Daniels seems to momentarily forget the stifling heat of the van and enthusiastically outlines how surprised they were by their fans’ generosity. “It was really overwhelming. Before 24 hours were out we’d already reached our goal, and within six months we’d made even more money which was wonderful, as that really helped the record get finished. We were totally shocked. A lot of us, especially me, didn’t want to ask for so much money, we were like ‘We’re not going to get it, let’s ask for less,’ so we were completely caught off guard.” Considering their experience, do they feel like the need for record labels is ever diminishing? “We’ve never had a label to give us lots of money to do things, although with Lefse now we have a little bit of that, but I do think that record labels do things that are really helpful; Kickstarter is sort of putting a financial value on your social networking ability. But I do think that access to resources should be more democratic.”

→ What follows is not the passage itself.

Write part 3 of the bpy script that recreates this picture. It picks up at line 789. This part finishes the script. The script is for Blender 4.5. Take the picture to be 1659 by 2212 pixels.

There’s a real feeling that Sea When Absent is a decisive marker of the progress that A Sunny Day in Glasgow have made since forming seven years ago. As Daniels says, “back then, it was just me and my twin sisters and we played shows with like an iPod behind us. It had its charm but it was pretty awful. My sisters were never that thrilled about being in a band. It’s more of a band now, because everyone knows what they’ve signed up for.” For all that influence of the digital era, then – their exploration of Kickstarter and lofty statements of intent via e-mail - Sea When Absent proves that sometimes there’s just no replacement for getting five committed people together in the studio and letting their minds rove.

Sea When Absent is out now via Lefse Records.